Now that the open source initiative has approved Sun Microsystems Inc.s Common Development and Distribution License, which paves the way for the company to release Solaris as open source, officials are looking at using the license to open its Java Enterprise System as well.
Sources close to the Santa Clara, Calif., company said Sun is considering opening the JES using the CDDL. If that happens, “everything that is built at Sun would pretty much fall under the CDDL,” one source said.
Such a move would have a major impact on Suns partners, customers and the open-source community, since the JES is the foundation for building Java-based applications and services.
Sun officials last week declined to say what the CDDL will be used for, but sources confirmed that Sun plans to use the CDDL initially for Open Solaris, and then will look to apply it to the JES and its technology stack.
Full details on Open Solaris, including its license and the community development and governance models, could be released as early as this week, sources said.
Con Zymaris, CEO of Cybersource Pty. Ltd., a Linux and open-source solutions company in Melbourne, Australia, said opening Solaris does not go far enough. “Open-source development now has far more momentum around the world than Java development,” Zymaris said. “Sun can do everyone a favor by either open-sourcing Java or removing the encumbrances to allowing others to produce an open-source variant. Either approach will reignite momentum behind that platform.”
Stacey Quandt, an analyst at research company Robert Frances Group Inc., of Westport, Conn., questioned the rationale for opening JES, saying that while the possibility exists that Sun will use the CDDL as the standard open-source license for JES, “they are making money from it, so there is no reason at present to open-source it or any of the other software up the stack.”
“That totally misses the fundamental shift in the software industry—its like saying Google shouldnt be free or they wont be able to make money,” countered Jonathan Schwartz, Suns president and chief operating officer.
“In fact, the more people taking advantage of Googles free service, the more attractive their business model.

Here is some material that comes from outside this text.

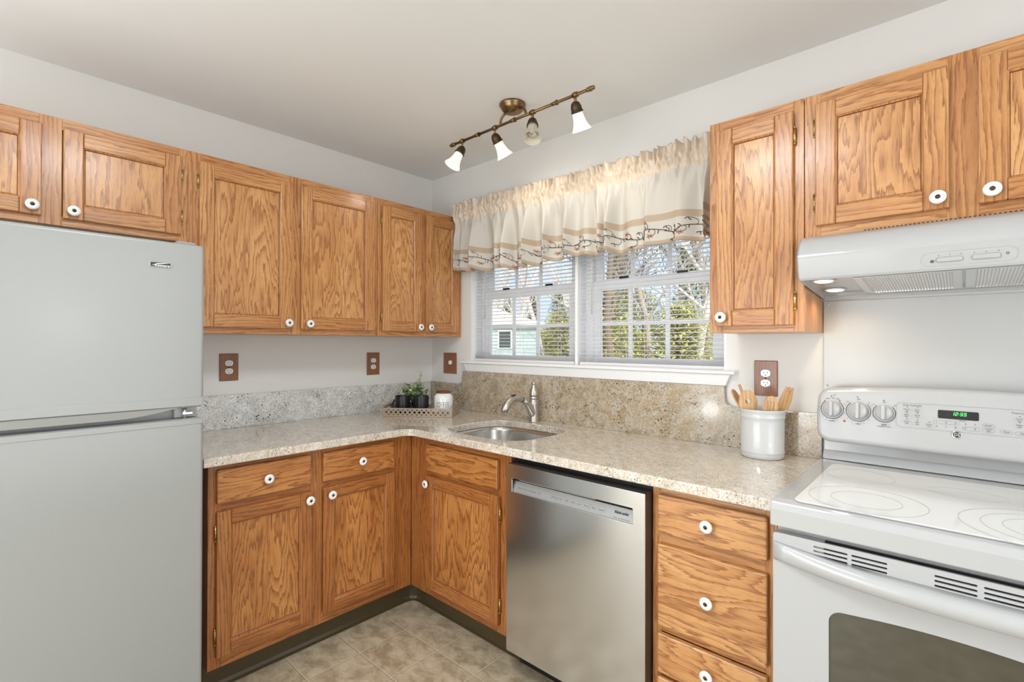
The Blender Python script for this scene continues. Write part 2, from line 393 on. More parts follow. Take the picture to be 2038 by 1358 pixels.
def window_unit(name, x0, x1, mus):
    b = MB(); y0, y1 = .085, .135; z0, z1 = WZ0+.005, WZ1-.012
    fr_ = .03
    b.box(x0, x0+fr_, y0, y1, z0, z1, vinyl_white); b.box(x1-fr_, x1, y0, y1, z0, z1, vinyl_white)
    b.box(x0+fr_, x1-fr_, y0, y1, z0, z0+.02, vinyl_white); b.box(x0+fr_, x1-fr_, y0, y1, z1-.03, z1, vinyl_white)
    w = struct(b.build(name, bevel=.002))
    a0, a1 = x0+fr_, x1-fr_
    def sash(nm, zb, zt, yy, gz0, gz1):
        s = MB(); e = .042
        s.box(a0, a0+e, yy, yy+.022, zb, zt, vinyl_white); s.box(a1-e, a1, yy, yy+.022, zb, zt, vinyl_white)
        s.box(a0+e, a1-e, yy, yy+.022, zb, gz0, vinyl_white); s.box(a0+e, a1-e, yy, yy+.022, gz1, zt, vinyl_white)
        o = s.build(nm, w, bevel=.002)
        s = MB()
        for mx_ in mus: s.box(mx_-.010, mx_+.010, yy+.006, yy+.016, gz0, gz1, vinyl_white)
        zm = (gz0+gz1)/2+.0
        s.box(a0+e, a1-e, yy+.0062, yy+.0158, zm-.009, zm+.009, vinyl_white)
        s.build('muntin', o)
        g = MB(); g.box(a0+e, a1-e, yy+.009, yy+.013, gz0, gz1, glass); g.build('pane', o)
        return o
    sash('lower_sash', z0+.02, 1.655, .088, 1.258, 1.605)
    sash('upper_sash', 1.625, z1-.03, .112, 1.665, z1-.075)
    for xx in (a0+.18, a1-.18):
        MB().box(xx-.025, xx+.025, .082, .092, 1.655, 1.668, black_pl).build('latch', w, bevel=.002)
window_unit('window_1', .40, 1.150, (.665, .853))
window_unit('window_2', 1.205, 1.925, (1.445, 1.640))
struct(MB().box(1.15, 1.205, .09, WT, WZ0, WZ1, vinyl_white).build('trim_5'))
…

Same with us—the more users there are, the more opportunity there is for service contracts, systems sales, JES licenses, storage and hooking into our grid,” Schwartz said. “For us, open source is capitalism and a business opportunity at its very best.”
Sun will also be donating the CDDL to the community. “The MPL [Mozilla Public License] is by far the most popular license out there—remember, Firefox [The Mozilla Organizations Web browser] is built on it—so any allusion that its not as good as GPL [General Public License] is hooey,” one source said.

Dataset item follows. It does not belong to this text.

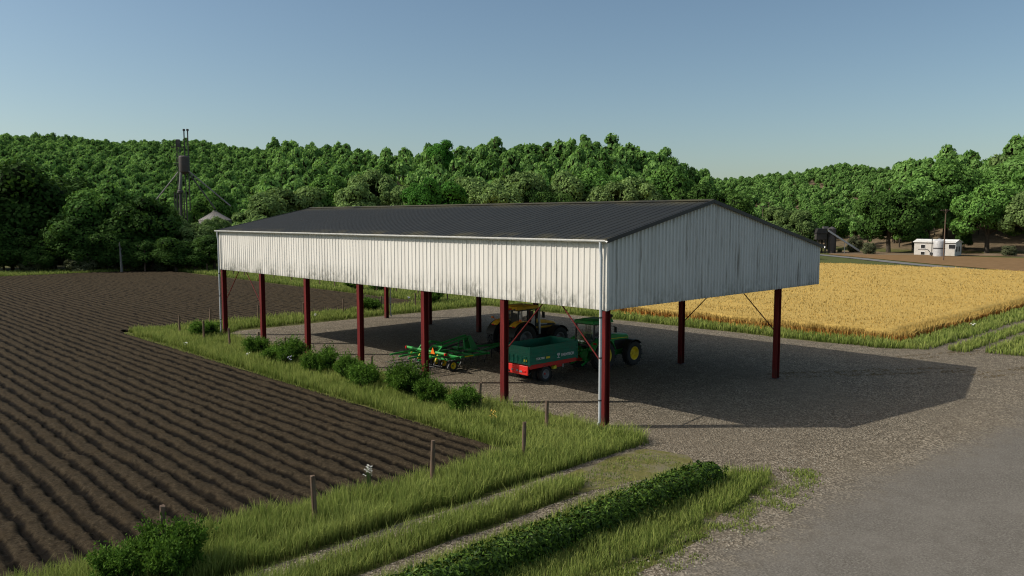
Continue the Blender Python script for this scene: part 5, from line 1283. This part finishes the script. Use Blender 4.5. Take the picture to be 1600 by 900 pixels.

Quandt said that while it is true that the potential licensing of Solaris under the CDDL would prevent the operating system from being combined with files licensed under the GPL, this ignores the fact that many breakthrough technologies in Solaris 10, such as DTrace and the ZetaByte file system, would become open-source solutions and could drive innovations.
To succeed in the escalating open-source wars, Sun needs to get its customers to see Solaris 10 as a means toward transparency, standards and improved price/ performance without the trade-offs found in Linux features and functionality, according to Quandt.
“The CDDL for Solaris is one step in this direction,” Quandt said. “At a time when customers are reassessing their commitment to Hewlett-Packard Co. and IBM is advancing Linux on its family of Power5 systems, Sun has an opportunity to use open-source Solaris to capture a leadership position within the open-source community.”
“OSIs approval of the CDDL will enable Sun to draw a line in the sand between open source and Linux,” Quandt said.